Hanson.net did its part to kill us and kill us dead, oh yes it did. It divided Hanson’s otherwise united online army into two camps, the haves and the have-nots. Hanson.net flew in the face of one of the primary ideological, yet unspoken rules of the internet: You can’t charge me for stuff I can get elsewhere for free. And knowledge is free, baby. Knowledge is free and loving this band, with the exception of albums and concert tickets, is free. You try to put a price tag on that, and you will fail. And if you don’t fail, you’ll at least succeed in pissing off a lot of people. They did. They continue to do so. Fan clubs don’t, and shouldn’t cost a hundred bucks a year.

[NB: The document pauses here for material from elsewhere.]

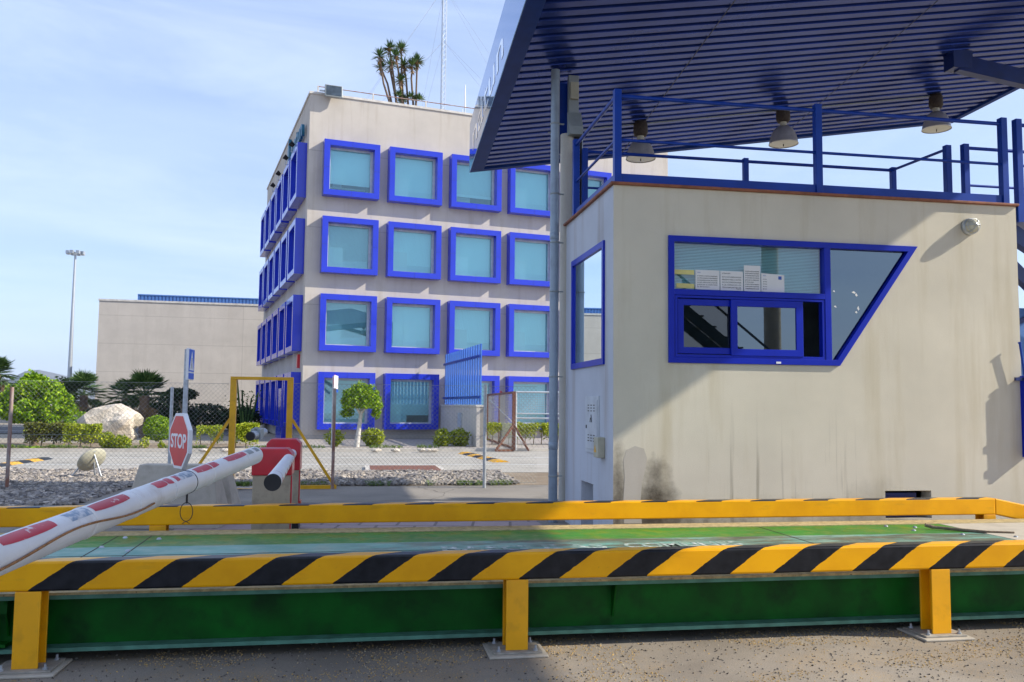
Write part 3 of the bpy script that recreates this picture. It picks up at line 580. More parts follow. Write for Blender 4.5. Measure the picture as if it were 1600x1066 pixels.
# wall lamp
wl = thing('bulkhead_lamp', 'round caged bulkhead lamp on the upper right of the kiosk wall', 'wall lamp', K(7.394, KV0, 3.88), KY)
q = MB(); q.lathe([(.0, .0), (.105, 0), (.105, .05), (.09, .06)]); q = q.build('housing', 'lightgrey', wl); q.rotation_euler = (R_(90), 0, 0)
q = MB(); q.lathe([(.088, .05), (.08, .1), (.055, .135), (0, .15)]); q = q.build('glass_dome', 'lens', wl); q.rotation_euler = (R_(90), 0, 0)
q = MB()
for k in range(3):
    t = k*math.pi/3; pts = [(math.cos(t)*.095*math.cos(a_), math.sin(t)*.095*math.cos(a_), .06+.1*math.sin(a_)) for a_ in [math.pi*i/10 for i in range(11)]]; q.path(pts, .005, 6)
q.lathe([(.085, .1), (.09, .1), (.09, .106), (.085, .106)]); q = q.build('wire_guard', 'lightgrey', wl); q.rotation_euler = (R_(90), 0, 0)
# meter cupboard and boxes on the side wall
mc = thing('meter_cupboard', 'flat grey metal meter cupboard door with vents on the shaded kiosk side', 'cupboard', K(KU0, KV0, 0), KY)
M['bgl'] = mat('grey_blue_enamel', (.5, .53, .56), .45)
MB().box(-.014, -.001, .57, 1.2, 1.03, 1.73).build('frame', 'bgl', mc); MB().box(-.022, -.0145, .62, 1.15, 1.08, 1.68).build('door', 'bgl', mc)
q = MB()
for zb in (1.17, 1.54):
    for i in range(3):
        for j in range(3): q.box(-.0235, -.0222, .72+j*.13, .79+j*.13, zb+i*.035, zb+i*.035+.012)
q.build('vent_slot', 'black', mc)
q = MB(); q.bar((-.024, .88, 1.5), (-.024, .85, 1.41), .004, .012, (1, 0, 0)); q.bar((-.024, .85, 1.41), (-.024, .93, 1.41), .004, .012, (1, 0, 0)); q.bar((-.024, .93, 1.41), (-.024, .9, 1.46), .004, .012, (1, 0, 0)); q.build('hazard_mark', 'black', mc); MB().box(-.03, -.022, 1.1, 1.12, 1.33, 1.37).build('lock', 'black', mc)
jb = thing('junction_box', 'small beige electrical box with a yellow warning triangle on the kiosk side', 'junction box', K(KU0, KV0, 0), KY)
M['cabl'] = mat('cream_plastic', (.42, .4, .3), .5); MB().box(-.09, -.001, .33, .52, 1.0, 1.24).build('casing', 'cabl', jb, .008)
MB().extr([(-.0915, .5, 1.06), (-.0915, .4, 1.06), (-.0915, .45, 1.15)], (.001, 0, 0)).build('warning_triangle', 'yellow', jb)
# ------------------------------------------------------------------ downpipe, column, conduit
dp = thing('downpipe', 'tall grey drain pipe standing in front of the white round column', 'drain pipe', K(2.62, 11.8), KY)
MB().tube((0, 0, 0), (0, 0, 6.42), .063, 20).build('pipe', 'pipe', dp)
for z in (.62, 2.0, 3.2, 3.9, 4.6, 5.62):
    q = MB(); q.lathe([(.064, z), (.07, z+.004), (.07, z+.02), (.064, z+.024)], n=20); q.box(.06, .13, -.015, .015, z+.004, z+.02); q.build('pipe_clamp', 'greybox', dp)
for z in (1.0, 3.95): MB().lathe([(.0635, z), (.067, z+.003), (.067, z+.1), (.0635, z+.103)], n=20).build('coupling', 'pipe', dp)
cl = thing('round_column', 'white rendered round column at the back left corner of the kiosk', 'column', K(2.86, 12.02), KY)
MB().tube((0, 0, 0), (0, 0, 5.55), .11, 28).build('shaft', 'colwhite', cl)
q = MB(); q.box(-.17, -.14, .02, .1, 5.3, 6.36); q.box(.05, .09, .02, .1, 5.3, 6.4); q.box(-.17, .09, .08, .1, 5.3, 6.36); q.build('steel_head', 'blue', cl)
cn = thing('cable_trunking', 'grey angled cable trunking running down beside the white round column', 'cable trunking', K(2.93, 11.93), KY)
MB().box(-.08, .07, 0, .09, 5.85, 6.42).build('upper_run', 'greybox', cn, .004)
MB().extr([(-.1, -.02, 5.86), (-.1, -.14, 5.62), (-.1, -.14, 5.5), (-.1, .02, 5.5), (-.1, .02, 5.86)], (.2, 0, 0)).build('elbow', 'greybox', cn, .004)
MB().box(-.065, .055, -.06, -.002, 6.05, 6.3).build('junction_box', 'cabl', cn, .006)
q = MB(); q.box(.0, .11, -.02, .01, 4.05, 5.5); q.build('perforated_tray', 'black', cn); q = MB()
for i in range(26): q.box(.07, .082, -.024, -.021, 4.15+i*.05, 4.17+i*.05)
q.box(.115, .125, -.03, .01, 4.05, 5.55); q.build('slot', 'lightgrey', cn)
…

What did Hanson ask of us when they launched Hanson.net? Too much. Who will pay the price? You will if you join, but Hanson will too. They’ll pay the price in that they got in people’s craws when they asked so much in exchange for so little. It was the single thing that turned the online Hanson community into You and Me, and even though we’re loving the same band, we’re sure not loving each other.
Then, as if the total fission of our community weren’t enough, Hanson disappeared. Rest assured, this is not a drought. This is not a normal lag between albums. Bands make albums in months, not years. The time between Middle of Nowhere and This Time Around was a drought, sure. But we had a Christmas album, a collection of rarities, and a live album in between. Last time around, whether we remember it or not, it rained every few weeks. This time, something is wrong. Something is deeply, deeply wrong in Hansonland, and no music journalist has cared enough or been curious enough to find out what it is, so we can only speculate: It’s their record company or it’s their management or it’s them, but something is wrong. Don’t think that’s taken a toll on us? Look around you. Websites, popular ones, are dropping like flies.

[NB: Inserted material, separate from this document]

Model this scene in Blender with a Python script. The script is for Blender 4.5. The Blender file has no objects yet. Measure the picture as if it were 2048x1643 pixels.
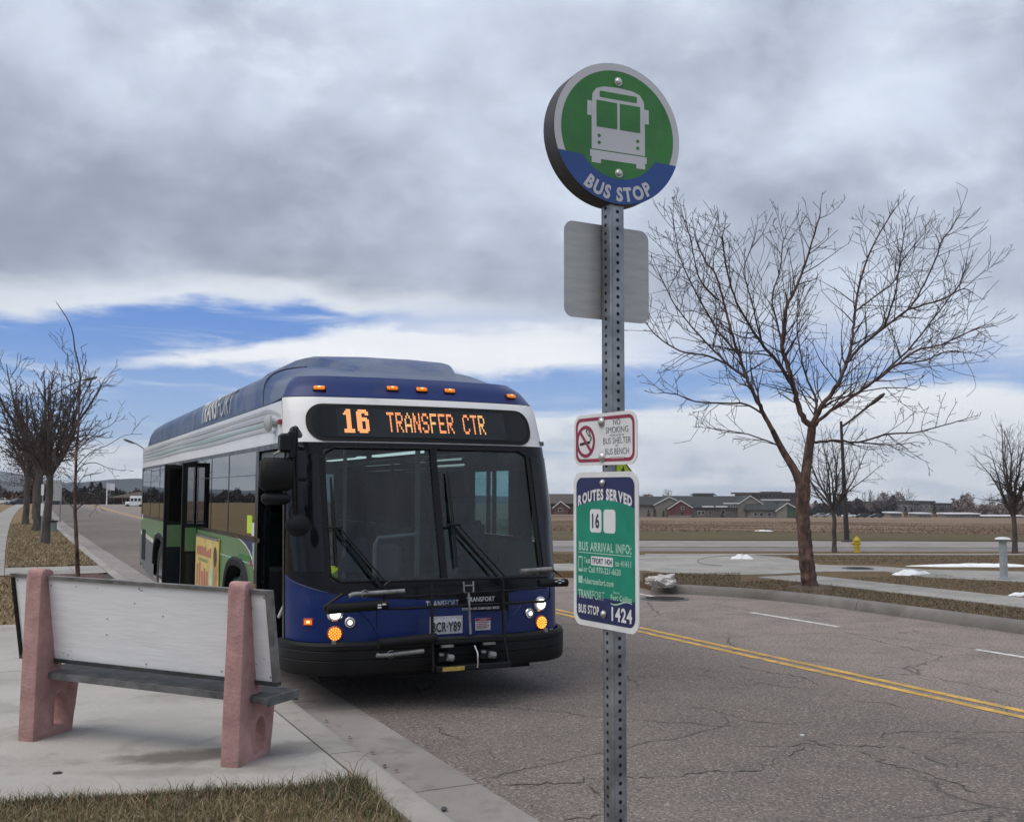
import bpy, math, random
import numpy as np
from mathutils import Vector, Matrix
C = bpy.context; S = C.scene; R = math.radians
random.seed(7)
# ------------------------------------------------------------------ camera
FOC = 2116.68; PITCH = 0.07576; ROLL = 0.00253; CAMH = 1.85
cd = bpy.data.cameras.new('camera'); cam = bpy.data.objects.new('camera', cd); S.collection.objects.link(cam)
cd.sensor_width = 36; cd.lens = 36 * FOC / 2048; cd.clip_start = 0.05; cd.clip_end = 20000
cam.matrix_world = Matrix.Translation((0, 0, CAMH)) @ Matrix.Rotation(R(90) + PITCH, 4, 'X') @ Matrix.Rotation(ROLL, 4, 'Z')
S.camera = cam
# ------------------------------------------------------------------ sky, sun, exposure
SUN_EL, SUN_AZ = R(58), R(-118)            # azimuth from +Y towards +X
W = bpy.data.worlds.new('World'); S.world = W; W.use_nodes = True
nt = W.node_tree; nt.nodes.clear()
class NG:
    def __init__(s, nt): s.nt = nt
    def n(s, typ, **kw):
        nd = s.nt.nodes.new(typ)
        for k, v in kw.items(): setattr(nd, k, v)
        return nd
    def put(s, sock, v):
        if isinstance(v, bpy.types.NodeSocket): s.nt.links.new(v, sock)
        elif v is not None:
            if hasattr(sock.default_value, '__len__') and not hasattr(v, '__len__'): v = [v] * len(sock.default_value)
            elif hasattr(sock.default_value, '__len__') and len(sock.default_value) == 4 and len(v) == 3: v = list(v) + [1]
            sock.default_value = v
    def m(s, op, a, b=None, c=None, clamp=False):
        nd = s.n('ShaderNodeMath', operation=op, use_clamp=clamp)
        s.put(nd.inputs[0], a)
        if b is not None: s.put(nd.inputs[1], b)
        if c is not None: s.put(nd.inputs[2], c)
        return nd.outputs[0]
    def ss(s, v, lo, hi, a=0., b=1.):
        nd = s.n('ShaderNodeMapRange', interpolation_type='SMOOTHSTEP')
        for i, q in enumerate((v, lo, hi, a, b)): s.put(nd.inputs[i], q)
        return nd.outputs[0]
    def lin(s, v, lo, hi, a=0., b=1.):
        nd = s.n('ShaderNodeMapRange')
        for i, q in enumerate((v, lo, hi, a, b)): s.put(nd.inputs[i], q)
        return nd.outputs[0]
    def mix(s, f, a, b, blend='MIX'):
        nd = s.n('ShaderNodeMix', data_type='RGBA', blend_type=blend)
        s.put(nd.inputs[0], f); s.put(nd.inputs[6], a); s.put(nd.inputs[7], b)
        return nd.outputs[2]
    def noise(s, vec, scale, detail=4, rough=.55, dist=0, out=0):
        nd = s.n('ShaderNodeTexNoise')
        s.put(nd.inputs['Vector'], vec); nd.inputs['Scale'].default_value = scale; nd.inputs['Detail'].default_value = detail
        nd.inputs['Roughness'].default_value = rough; nd.inputs['Distortion'].default_value = dist
        return nd.outputs[out]
    def comb(s, x, y, z):
        nd = s.n('ShaderNodeCombineXYZ'); s.put(nd.inputs[0], x); s.put(nd.inputs[1], y); s.put(nd.inputs[2], z); return nd.outputs[0]
    def scale(s, vec, sc):
        nd = s.n('ShaderNodeMapping'); s.put(nd.inputs[0], vec); nd.inputs['Scale'].default_value = sc; return nd.outputs[0]
g = NG(nt)
tc = g.n('ShaderNodeTexCoord'); sep = g.n('ShaderNodeSeparateXYZ'); nt.links.new(tc.outputs['Generated'], sep.inputs[0])
X, Y, Z = sep.outputs
el = g.m('MULTIPLY', g.m('ARCSINE', Z), 57.2958)                # degrees
az = g.m('MULTIPLY', g.m('ARCTAN2', X, Y), 57.2958)
sky = g.n('ShaderNodeTexSky', sky_type='NISHITA', sun_disc=False)
sky.sun_elevation = SUN_EL; sky.sun_rotation = SUN_AZ; sky.altitude = 1500; sky.air_density = 1.0; sky.dust_density = .3; sky.ozone_density = 2.5
skyc = g.mix(1.0, sky.outputs[0], (.062, .069, .082), 'MULTIPLY')
skyc = g.mix(.80, skyc, g.mix(g.ss(el, 1., 9.5), (.40, .60, .92), (.10, .27, .72)))
# streaky fair-weather cloud near the horizon
bandv = g.comb(g.m('MULTIPLY', X, 3.2), g.m('MULTIPLY', Y, 3.2), g.m('MULTIPLY', Z, 26.))
n2 = g.noise(bandv, 1.0, 7, .58, .35)
n2b = g.noise(g.comb(g.m('MULTIPLY', X, 9.), g.m('MULTIPLY', Y, 9.), g.m('MULTIPLY', Z, 34.)), 1.0, 6, .6, .3)
cov = g.m('ADD', g.m('ADD', n2, g.ss(az, 3., 13., 0., .17)), g.lin(el, 0., 6.5, .27, -.20))
wisp = g.noise(g.comb(g.m('MULTIPLY', X, 4.), g.m('MULTIPLY', Y, 4.), g.m('MULTIPLY', Z, 42.)), 1.3, 8, .62, .5)
low = g.m('MAXIMUM', g.ss(cov, .46, .66), g.ss(wisp, .50, .80, 0, .75))
lowcol = g.mix(g.ss(g.m('ADD', n2b, g.lin(el, 0, 5., .04, -.22)), .42, .66), (.95, .97, 1.0), (.58, .645, .75))
col = g.mix(low, skyc, lowcol)
# long white bank
wob = g.m('MULTIPLY', g.m('SUBTRACT', n2b, .5), 2.6)
top = g.m('ADD', g.lin(az, -28., -7., 5.4, 9.2), wob)
bot = g.m('ADD', g.lin(az, -28., 8., 6.1, 6.2), g.m('MULTIPLY', wob, .8))
bank = g.m('MULTIPLY', g.ss(g.m('SUBTRACT', top, el), -.15, .7), g.ss(g.m('SUBTRACT', el, bot), -.15, .6))
bank = g.m('MULTIPLY', bank, g.ss(az, 14., 2., 0., .97))
col = g.mix(bank, col, g.mix(g.ss(n2, .35, .7), (.90, .93, .97), (1.02, 1.02, 1.03)))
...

Support the websites you like. E-mail webmasters. Sign guestbooks And if you’ve got a website that you think you’ve done significant amounts of work on, keep it online. Let the record show that, once upon a time, you cared about something enough to spill thousands of your words over it. Your work is worth investing in, and it will last long after this album has come out.
It will never be the same. It will never be like the early days of this community when there were millions of websites and where the words in everyone’s mouth were positive. That’s a reality. What we can do now is hope that when this new album finally comes out, there will be new sets of ears willing to listen. We can also hope that the old ones will to.